As an American, I am in the small majority of crew on a cruise ship. While many Americans cruise with us, there are only about 30 American crew members out of over 1,000 on board. Our crew represents over 60 different countries, although more than half all come from the beautiful islands of the Philippines. In the Kids Center alone, I have worked closely with people from Peru, Canada, Mexico, Argentina, Brazil, Spain, St. Lucia, and Croatia. In the crew bar, we have themed nights, such as Caribbean night, Latin night, and Indian night. The great part is that not only do these themes include special music, but they draw crowds of people literally from these parts of the world. On the Pearl, guys and girls from Jamaica, St. Lucia, Trinidad, etc. would make a point to show up for the Caribbean theme.

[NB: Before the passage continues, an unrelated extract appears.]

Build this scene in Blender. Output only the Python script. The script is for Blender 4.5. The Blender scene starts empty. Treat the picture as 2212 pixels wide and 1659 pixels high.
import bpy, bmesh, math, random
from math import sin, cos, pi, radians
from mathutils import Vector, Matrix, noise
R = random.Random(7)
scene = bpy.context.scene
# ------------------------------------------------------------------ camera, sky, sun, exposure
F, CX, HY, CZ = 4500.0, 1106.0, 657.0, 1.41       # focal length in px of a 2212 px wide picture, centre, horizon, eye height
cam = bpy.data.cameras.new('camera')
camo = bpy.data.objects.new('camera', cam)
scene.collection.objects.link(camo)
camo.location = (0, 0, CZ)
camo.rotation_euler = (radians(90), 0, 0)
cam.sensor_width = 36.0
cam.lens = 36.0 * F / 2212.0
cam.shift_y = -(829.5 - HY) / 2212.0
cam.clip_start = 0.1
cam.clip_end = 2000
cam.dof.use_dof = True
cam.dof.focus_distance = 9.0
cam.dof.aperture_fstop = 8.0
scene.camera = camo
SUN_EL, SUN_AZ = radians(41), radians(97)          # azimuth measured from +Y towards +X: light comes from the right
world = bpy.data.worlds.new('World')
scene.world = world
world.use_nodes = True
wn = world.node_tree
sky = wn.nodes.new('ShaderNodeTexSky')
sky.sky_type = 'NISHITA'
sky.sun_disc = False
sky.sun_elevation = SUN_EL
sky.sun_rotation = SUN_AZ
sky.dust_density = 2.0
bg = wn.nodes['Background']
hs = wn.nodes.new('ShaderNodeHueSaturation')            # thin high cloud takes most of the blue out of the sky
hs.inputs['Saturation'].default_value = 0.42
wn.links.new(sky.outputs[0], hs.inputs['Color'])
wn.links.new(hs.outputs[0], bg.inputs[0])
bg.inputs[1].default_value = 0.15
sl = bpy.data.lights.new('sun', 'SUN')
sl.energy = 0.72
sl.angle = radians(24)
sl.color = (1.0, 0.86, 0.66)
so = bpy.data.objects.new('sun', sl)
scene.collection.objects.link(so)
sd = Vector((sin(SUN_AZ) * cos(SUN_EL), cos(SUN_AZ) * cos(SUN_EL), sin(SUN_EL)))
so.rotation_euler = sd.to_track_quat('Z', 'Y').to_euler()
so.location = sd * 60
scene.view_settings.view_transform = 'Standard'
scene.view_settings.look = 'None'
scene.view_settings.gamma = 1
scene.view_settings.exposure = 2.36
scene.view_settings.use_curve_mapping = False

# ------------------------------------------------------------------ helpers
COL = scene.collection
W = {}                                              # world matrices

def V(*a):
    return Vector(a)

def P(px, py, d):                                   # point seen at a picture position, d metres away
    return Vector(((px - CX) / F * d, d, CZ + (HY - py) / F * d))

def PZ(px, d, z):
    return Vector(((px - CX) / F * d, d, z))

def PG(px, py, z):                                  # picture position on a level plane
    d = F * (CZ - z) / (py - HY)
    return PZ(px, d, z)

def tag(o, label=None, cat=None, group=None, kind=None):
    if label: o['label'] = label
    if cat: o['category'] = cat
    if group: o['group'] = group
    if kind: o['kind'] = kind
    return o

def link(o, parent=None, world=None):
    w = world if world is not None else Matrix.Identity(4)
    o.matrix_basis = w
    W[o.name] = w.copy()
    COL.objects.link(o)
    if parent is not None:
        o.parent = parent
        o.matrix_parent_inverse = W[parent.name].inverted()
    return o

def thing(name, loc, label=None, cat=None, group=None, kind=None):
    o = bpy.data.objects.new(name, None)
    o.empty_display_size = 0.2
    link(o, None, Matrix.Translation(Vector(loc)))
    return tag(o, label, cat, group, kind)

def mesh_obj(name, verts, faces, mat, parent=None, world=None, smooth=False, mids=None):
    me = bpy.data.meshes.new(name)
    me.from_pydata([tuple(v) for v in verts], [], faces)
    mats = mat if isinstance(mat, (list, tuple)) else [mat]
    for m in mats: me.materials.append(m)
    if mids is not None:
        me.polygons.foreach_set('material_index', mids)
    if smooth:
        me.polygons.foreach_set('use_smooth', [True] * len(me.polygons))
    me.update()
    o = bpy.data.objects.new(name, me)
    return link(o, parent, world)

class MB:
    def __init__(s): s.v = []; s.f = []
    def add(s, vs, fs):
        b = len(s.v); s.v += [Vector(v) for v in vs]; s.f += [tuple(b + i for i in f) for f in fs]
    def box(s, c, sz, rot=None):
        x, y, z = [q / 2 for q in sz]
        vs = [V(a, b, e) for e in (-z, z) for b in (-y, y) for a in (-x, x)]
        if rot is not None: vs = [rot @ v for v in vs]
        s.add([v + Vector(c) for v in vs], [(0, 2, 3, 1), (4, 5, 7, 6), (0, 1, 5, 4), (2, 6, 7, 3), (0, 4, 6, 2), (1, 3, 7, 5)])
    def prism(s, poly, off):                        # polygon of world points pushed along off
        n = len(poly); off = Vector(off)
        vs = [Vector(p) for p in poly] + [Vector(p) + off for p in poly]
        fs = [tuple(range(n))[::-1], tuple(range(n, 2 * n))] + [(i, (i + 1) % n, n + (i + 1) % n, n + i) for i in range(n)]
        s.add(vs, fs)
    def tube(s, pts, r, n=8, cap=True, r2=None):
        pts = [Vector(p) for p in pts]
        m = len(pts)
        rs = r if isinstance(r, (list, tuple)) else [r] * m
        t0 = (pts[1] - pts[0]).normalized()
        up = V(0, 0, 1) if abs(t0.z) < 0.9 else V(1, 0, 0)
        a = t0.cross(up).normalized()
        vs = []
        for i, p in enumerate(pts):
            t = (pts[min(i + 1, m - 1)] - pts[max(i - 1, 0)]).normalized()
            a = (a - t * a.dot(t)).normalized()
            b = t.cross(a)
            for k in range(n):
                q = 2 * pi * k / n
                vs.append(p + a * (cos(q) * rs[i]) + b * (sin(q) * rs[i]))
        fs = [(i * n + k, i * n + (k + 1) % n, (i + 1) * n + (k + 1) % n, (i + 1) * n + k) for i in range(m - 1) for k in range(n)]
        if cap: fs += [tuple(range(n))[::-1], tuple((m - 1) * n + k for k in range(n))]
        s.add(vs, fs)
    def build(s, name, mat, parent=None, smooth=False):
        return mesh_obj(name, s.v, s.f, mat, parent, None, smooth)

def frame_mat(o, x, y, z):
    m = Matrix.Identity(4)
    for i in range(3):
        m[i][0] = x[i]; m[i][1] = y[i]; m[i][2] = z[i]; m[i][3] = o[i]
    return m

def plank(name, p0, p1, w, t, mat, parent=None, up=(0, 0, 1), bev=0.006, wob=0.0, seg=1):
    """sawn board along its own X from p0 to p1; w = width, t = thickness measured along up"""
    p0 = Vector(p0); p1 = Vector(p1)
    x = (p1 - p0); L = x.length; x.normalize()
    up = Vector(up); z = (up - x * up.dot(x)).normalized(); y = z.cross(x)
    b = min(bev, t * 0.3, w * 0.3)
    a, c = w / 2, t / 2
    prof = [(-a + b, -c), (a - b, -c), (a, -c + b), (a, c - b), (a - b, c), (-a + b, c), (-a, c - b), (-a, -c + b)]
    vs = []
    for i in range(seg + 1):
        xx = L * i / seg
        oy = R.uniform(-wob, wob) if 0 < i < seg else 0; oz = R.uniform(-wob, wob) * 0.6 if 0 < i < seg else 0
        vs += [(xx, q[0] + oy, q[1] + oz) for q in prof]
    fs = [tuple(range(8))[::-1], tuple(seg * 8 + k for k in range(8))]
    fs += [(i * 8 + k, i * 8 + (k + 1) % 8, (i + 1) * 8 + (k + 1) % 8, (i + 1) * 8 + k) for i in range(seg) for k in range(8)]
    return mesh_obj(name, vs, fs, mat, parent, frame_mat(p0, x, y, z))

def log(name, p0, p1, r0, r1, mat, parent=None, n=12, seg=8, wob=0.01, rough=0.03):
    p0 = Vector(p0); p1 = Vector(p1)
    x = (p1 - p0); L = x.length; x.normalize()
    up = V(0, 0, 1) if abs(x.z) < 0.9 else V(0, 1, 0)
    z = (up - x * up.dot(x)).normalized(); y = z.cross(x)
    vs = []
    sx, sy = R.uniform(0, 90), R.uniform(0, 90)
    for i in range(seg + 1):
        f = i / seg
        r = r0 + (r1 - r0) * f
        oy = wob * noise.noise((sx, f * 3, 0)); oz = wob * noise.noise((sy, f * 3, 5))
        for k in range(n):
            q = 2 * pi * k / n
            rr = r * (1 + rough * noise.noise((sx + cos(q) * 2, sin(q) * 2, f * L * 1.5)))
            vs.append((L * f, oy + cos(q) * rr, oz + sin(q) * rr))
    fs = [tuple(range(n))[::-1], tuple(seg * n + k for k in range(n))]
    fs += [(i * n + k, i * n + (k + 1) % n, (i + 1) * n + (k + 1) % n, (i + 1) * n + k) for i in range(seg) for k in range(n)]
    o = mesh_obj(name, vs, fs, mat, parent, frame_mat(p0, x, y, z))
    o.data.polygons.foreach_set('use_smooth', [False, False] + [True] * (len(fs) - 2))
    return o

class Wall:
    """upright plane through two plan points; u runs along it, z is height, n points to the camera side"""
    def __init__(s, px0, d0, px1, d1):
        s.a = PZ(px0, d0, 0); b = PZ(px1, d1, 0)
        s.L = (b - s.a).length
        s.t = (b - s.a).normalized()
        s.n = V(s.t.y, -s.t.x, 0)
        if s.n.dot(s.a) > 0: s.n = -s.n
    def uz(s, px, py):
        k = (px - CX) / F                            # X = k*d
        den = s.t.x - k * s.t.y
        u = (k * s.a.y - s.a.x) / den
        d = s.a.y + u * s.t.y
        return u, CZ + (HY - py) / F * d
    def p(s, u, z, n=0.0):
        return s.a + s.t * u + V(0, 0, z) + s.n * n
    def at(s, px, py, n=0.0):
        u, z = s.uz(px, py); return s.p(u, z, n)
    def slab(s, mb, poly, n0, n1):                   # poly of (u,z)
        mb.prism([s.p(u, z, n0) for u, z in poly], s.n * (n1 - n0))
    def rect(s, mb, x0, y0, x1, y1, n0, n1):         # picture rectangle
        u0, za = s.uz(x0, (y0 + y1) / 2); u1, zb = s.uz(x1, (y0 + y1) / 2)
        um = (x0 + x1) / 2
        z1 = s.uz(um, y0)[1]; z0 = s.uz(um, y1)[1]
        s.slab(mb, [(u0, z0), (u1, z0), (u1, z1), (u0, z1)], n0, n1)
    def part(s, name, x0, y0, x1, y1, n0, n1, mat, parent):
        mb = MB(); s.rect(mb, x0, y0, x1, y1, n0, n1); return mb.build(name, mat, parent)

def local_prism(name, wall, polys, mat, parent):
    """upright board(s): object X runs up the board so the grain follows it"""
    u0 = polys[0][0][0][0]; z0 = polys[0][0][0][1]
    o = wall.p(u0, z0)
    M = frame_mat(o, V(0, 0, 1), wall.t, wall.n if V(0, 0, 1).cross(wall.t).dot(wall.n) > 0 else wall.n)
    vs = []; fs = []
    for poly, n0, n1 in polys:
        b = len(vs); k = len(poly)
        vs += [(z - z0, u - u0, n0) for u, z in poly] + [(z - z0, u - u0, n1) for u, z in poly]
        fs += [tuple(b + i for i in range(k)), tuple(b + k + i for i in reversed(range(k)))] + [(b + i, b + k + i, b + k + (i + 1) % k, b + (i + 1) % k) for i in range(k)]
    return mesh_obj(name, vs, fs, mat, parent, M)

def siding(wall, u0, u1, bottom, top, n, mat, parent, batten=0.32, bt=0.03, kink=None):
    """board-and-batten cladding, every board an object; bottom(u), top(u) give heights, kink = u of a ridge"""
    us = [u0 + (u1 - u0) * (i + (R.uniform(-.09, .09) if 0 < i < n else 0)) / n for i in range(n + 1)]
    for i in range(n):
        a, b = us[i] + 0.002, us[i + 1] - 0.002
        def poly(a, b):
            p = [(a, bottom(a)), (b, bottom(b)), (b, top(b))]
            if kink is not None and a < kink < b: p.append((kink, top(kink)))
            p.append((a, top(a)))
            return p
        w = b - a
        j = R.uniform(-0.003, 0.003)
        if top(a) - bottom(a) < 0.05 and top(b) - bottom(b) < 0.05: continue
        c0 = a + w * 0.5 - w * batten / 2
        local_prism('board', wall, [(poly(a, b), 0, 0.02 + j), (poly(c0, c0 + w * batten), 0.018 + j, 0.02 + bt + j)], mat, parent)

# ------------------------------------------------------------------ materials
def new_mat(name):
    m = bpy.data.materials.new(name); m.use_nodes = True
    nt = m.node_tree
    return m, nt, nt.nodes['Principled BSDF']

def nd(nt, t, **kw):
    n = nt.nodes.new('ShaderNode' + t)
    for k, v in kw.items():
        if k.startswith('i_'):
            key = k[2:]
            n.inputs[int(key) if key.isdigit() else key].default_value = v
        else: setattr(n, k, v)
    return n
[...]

For Latin night, you’ll see people from South America, Central America, and Spain dancing salsa, bachata, merengue, and regeton. It is amazing to experience such culture and to be constantly surrounded by a small collection of the whole world.

Work hard, play hard

Like almost every department on the ship (I think entertainment is the only exclusion), I work 7 days a week, for many months at a time. For me, it’s a schedule that I’ve gotten used to, since the hours are varied. For days while we’re at port, I don’t begin work until we’re sailing, which ends up being 3-5 hours of work. If we’re sailing all day (Sea Day), we work from 9am to 10:30pm with breaks, usually about 10 hours of work. Our busiest day is called Embarkation Day. Cruise ships are a 24/7 operation. These ships NEVER stop. People are constantly working, cleaning, repairing, and keeping things in order. One worker’s last day is another worker’s first day. On Embarkation Day, 3,000 passengers leave the ship and another 3,000 arrive. For the few hours in between, housekeeping is preparing the staterooms, cleaners are spray washing the entire outside of the ship, programs are printed and folded for the week, and cart after cart of luggage is hauled through crew hallways. Though it’s a long day, I love the constant motion of cruise ship life. For the Kids Center, it is great to have new kids every week (though it can be sad too!). It’s exciting, busy, non-stop work here on the ship.

Vacation prison

This is one of the most accurate ways I’ve heard it been defined, working on a ship that is. There are days when you realize how little control you have over your choices…what to eat, how much privacy you have, where you sleep, and when to be where. But other times, you’re literally on vacation, touring the city of Rome for the day or spending a lazy day on an isolated Caribbean beach. All I can say is that it is a very, very unique experience (and I love it!).

2 Replies to “”

  1. Kimber – what an incredible experience you are having! Enjoy it while you can and soak up as much culture as possible. Hope you have a great trip to Germany with the family in October!